WHAT THE TASK REQUIRES >>
Starting at the first line of the listing below, retype each line up to and including the one that contains "col = scene.collection". Leave pictures out.
-- BEGIN MATERIAL PROVIDED --
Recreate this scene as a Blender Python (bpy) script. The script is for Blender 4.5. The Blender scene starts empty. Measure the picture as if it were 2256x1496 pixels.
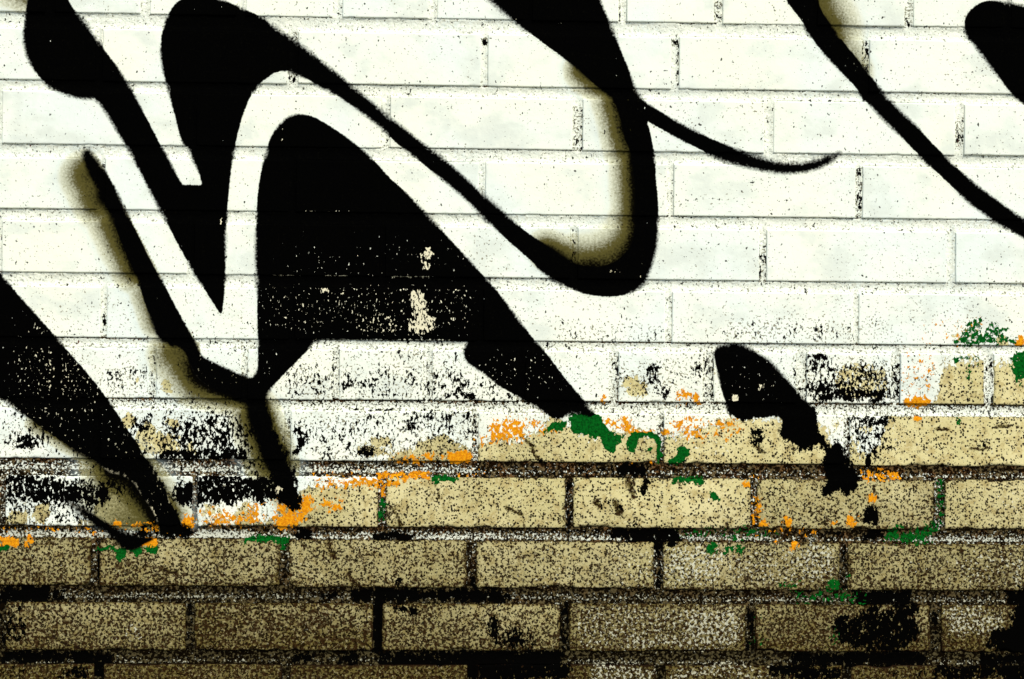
import bpy, math
import numpy as np
from mathutils import Matrix, Vector

scene = bpy.context.scene
col = scene.collection

# ------------------------------------------------------------------ camera
F = 3133.0                                   # focal length in photo pixels (50 mm on 36 mm)
PXM = 0.00061                                # metres on the wall per photo pixel
YAW, ROLL = math.radians(1.9), 0.0092
CAM = np.array([-F * PXM * math.sin(YAW), -F * PXM * math.cos(YAW), 0.80])
a_ = np.array([math.sin(YAW), math.cos(YAW), 0.0])
r0 = np.array([math.cos(YAW), -math.sin(YAW), 0.0])
u0 = np.array([0.0, 0.0, 1.0])
r_ = r0 * math.cos(ROLL) + u0 * math.sin(ROLL)
u_ = -r0 * math.sin(ROLL) + u0 * math.cos(ROLL)
cam_d = bpy.data.cameras.new('camera')
cam_d.sensor_width = 36.0
cam_d.lens = 36.0 * F / 2256.0
cam_d.clip_start = 0.05
cam_d.clip_end = 500.0
cam = bpy.data.objects.new('camera', cam_d)
col.objects.link(cam)
cam.matrix_world = Matrix(((r_[0], u_[0], -a_[0], CAM[0]), (r_[1], u_[1], -a_[1], CAM[1]),
                           (r_[2], u_[2], -a_[2], CAM[2]), (0, 0, 0, 1)))
scene.camera = cam

# ------------------------------------------------------------------ light
SUN_EL, SUN_AZ = math.radians(46), math.radians(24)      # azimuth to the right of straight behind the camera
sd_ = Vector((math.sin(SUN_AZ) * math.cos(SUN_EL), -math.cos(SUN_AZ) * math.cos(SUN_EL), math.sin(SUN_EL)))
sun_l = bpy.data.lights.new('sun', 'SUN')
sun_l.energy = 2.5
sun_l.angle = math.radians(16)
sun_l.color = (1.0, 0.97, 0.89)
sun = bpy.data.objects.new('sun', sun_l)
col.objects.link(sun)
sun.rotation_euler = sd_.to_track_quat('Z', 'Y').to_euler()
sun.location = (2, -4, 6)
world = bpy.data.worlds.new('World')
scene.world = world
world.use_nodes = True
wn = world.node_tree
sky = wn.nodes.new('ShaderNodeTexSky')
sky.sky_type = 'NISHITA'
sky.sun_disc = False
sky.sun_elevation = SUN_EL
sky.sun_rotation = math.pi - SUN_AZ
bg = wn.nodes['Background']
bg.inputs['Strength'].default_value = 0.09
wn.links.new(sky.outputs[0], bg.inputs['Color'])
vs = scene.view_settings
vs.view_transform = 'Standard'
vs.look = 'None'
vs.gamma = 1.0
vs.use_curve_mapping = False
vs.exposure = 0.66

# ------------------------------------------------------------------ photo pixel <-> wall plane (y = 0)
def wall(u, v):
    u = np.asarray(u, float); v = np.asarray(v, float)
    d = r_[None] * ((u.ravel() - 1128) / F)[:, None] + u_[None] * ((748 - v.ravel()) / F)[:, None] + a_[None]
    t = -CAM[1] / d[:, 1]
    p = CAM[None] + d * t[:, None]
    return p[:, 0], p[:, 2]

def px(x, z):
    q = np.stack([x - CAM[0], np.zeros_like(x) - CAM[1], z - CAM[2]], -1)
    w = q @ a_
    return 1128 + F * (q @ r_) / w, 748 - F * (q @ u_) / w

# ------------------------------------------------------------------ small value noise
_rs = np.random.RandomState(7)
_T = _rs.rand(256, 256)
def vn(x, y):
    xi = np.floor(x).astype(int); yi = np.floor(y).astype(int)
    fx = x - xi; fy = y - yi
    fx = fx * fx * (3 - 2 * fx); fy = fy * fy * (3 - 2 * fy)
    g = lambda i, j: _T[i % 256, j % 256]
    return (g(xi, yi) * (1 - fx) + g(xi + 1, yi) * fx) * (1 - fy) + (g(xi, yi + 1) * (1 - fx) + g(xi + 1, yi + 1) * fx) * fy
def fbm(x, y, o=3):
    s = 0; a = 0.5; t = 0
    for k in range(o):
        s = s + a * vn(x + 17.3 * k, y + 9.1 * k); t += a; x = x * 2.03; y = y * 2.03; a *= 0.5
    return s / t - 0.5
def sstep(a, b, x):
    t = np.clip((x - a) / (b - a), 0, 1)
    return t * t * (3 - 2 * t)

# ------------------------------------------------------------------ the brick layout, measured on the photograph
# (row top left, top right, bottom left, bottom right, head joints (left edge, right edge))
ROWS = [
 (-91,-53, 26, 62, [(101,120),(311,330),(521,541),(733,754),(946,963),(1154,1172),(1363,1382),(1573,1592),(1784,1802),(1993,2013),(2210,2228)]),
 (60, 91,175,207, [(209,226),(634,656),(1061,1075),(1479,1496),(1898,1914)]),
 (199,231,315,344, [(-14,4),(415,433),(840,859),(1262,1283),(1685,1704),(2105,2124)]),
 (346,371,458,485, [(213,231),(636,652),(1055,1068),(1469,1484),(1885,1901)]),
 (486,513,599,625, [(-13,3),(413,427),(836,850),(1256,1272),(1672,1688),(2086,2105)]),
 (628,649,741,762, [(222,234),(635,650),(1052,1066),(1466,1481),(1880,1892)]),
 (763,781,875,892, [(118,133),(330,343),(532,545),(733,746),(933,951),(1138,1156),(1341,1363),(1549,1571),(1754,1777),(1963,1983),(2167,2188)]),
 (898,919,1008,1028, [(208,222),(627,640),(1040,1052),(1448,1462),(1859,1871)]),
 (1046,1058,1159,1167, [(-2,12),(424,435),(832,850),(1247,1262),(1653,1667),(2061,2082)]),
 (1183,1199,1290,1303, [(200,218),(617,635),(1028,1048),(1441,1460),(1850,1867)]),
 (1327,1334,1433,1437, [(-5,12),(410,428),(821,842),(1234,1254),(1644,1664),(2052,2073)]),
 (1463,1466,1572,1575, [(206,228),(621,636),(1030,1050),(1445,1464),(1855,1874)]),
]
rs = np.random.RandomState(3)
XL, XR = -1500, 3760
rows = []
def extend(js, pitch):
    js = list(js)
    w = 16
    while js[-1][1] < XR: c = js[-1][0] + pitch + rs.uniform(-3, 3); js.append((c, c + w))
    while js[0][0] > XL: c = js[0][0] - pitch + rs.uniform(-3, 3); js.insert(0, (c, c + w))
    return js
for k, (tl, tr, bl, br, js) in enumerate(ROWS):
    rows.append((tl, tr, bl, br, extend(js, 211 if k in (0, 6) else 415)))
for k in range(1, 6):                                     # courses above the picture
    tl, tr, bl, br, _ = ROWS[0]
    rows.insert(0, (tl - 142 * k, tr - 140 * k, bl - 142 * k, br - 140 * k, extend([(-5, 12) if k % 2 == 0 else (205, 222)], 415)))
ROW0 = 5
k = 1
while True:                                               # courses below, down to the pavement
    tl, tr, bl, br, _ = ROWS[-1]
    t2 = (tl + 137 * k, tr + 136 * k, bl + 137 * k, br + 136 * k)
    if wall([1128], [t2[2]])[1][0] < 0.004: break
    rows.append(t2 + (extend([(-5, 12) if k % 2 == 1 else (205, 222)], 415),))
    k += 1

bricks = []                                               # x0, x1, z0, z1, row, in view
for ri, (tl, tr, bl, br, js) in enumerate(rows):
    for (a, b) in zip(js[:-1], js[1:]):
        u0_, u1_ = a[1], b[0]
        um = 0.5 * (u0_ + u1_)
        t = min(max(um / 2256, -0.1), 1.1)
        vt = tl + (tr - tl) * um / 2256; vb = bl + (br - bl) * um / 2256
        vm = 0.5 * (vt + vb)
        x0, _ = wall([u0_], [vm]); x1, _ = wall([u1_], [vm])
        zt = wall([0, 2256], [tl, tr])[1]; zb = wall([0, 2256], [bl, br])[1]
        z1 = zt[0] + (zt[1] - zt[0]) * t; z0 = zb[0] + (zb[1] - zb[0]) * t
        j = rs.uniform(-1, 1, 4) * 0.0006
        inview = u1_ > -20 and u0_ < 2276 and vb > -12 and vt < 1510
        bricks.append((x0[0] + j[0], x1[0] + j[1], z0 + j[2], z1 + j[3], ri - ROW0, inview))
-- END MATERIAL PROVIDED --
SOLUTION TO THE EXERCISE >>
Recreate this scene as a Blender Python (bpy) script. The script is for Blender 4.5. The Blender scene starts empty. Measure the picture as if it were 2256x1496 pixels.
import bpy, math
import numpy as np
from mathutils import Matrix, Vector

scene = bpy.context.scene
col = scene.collection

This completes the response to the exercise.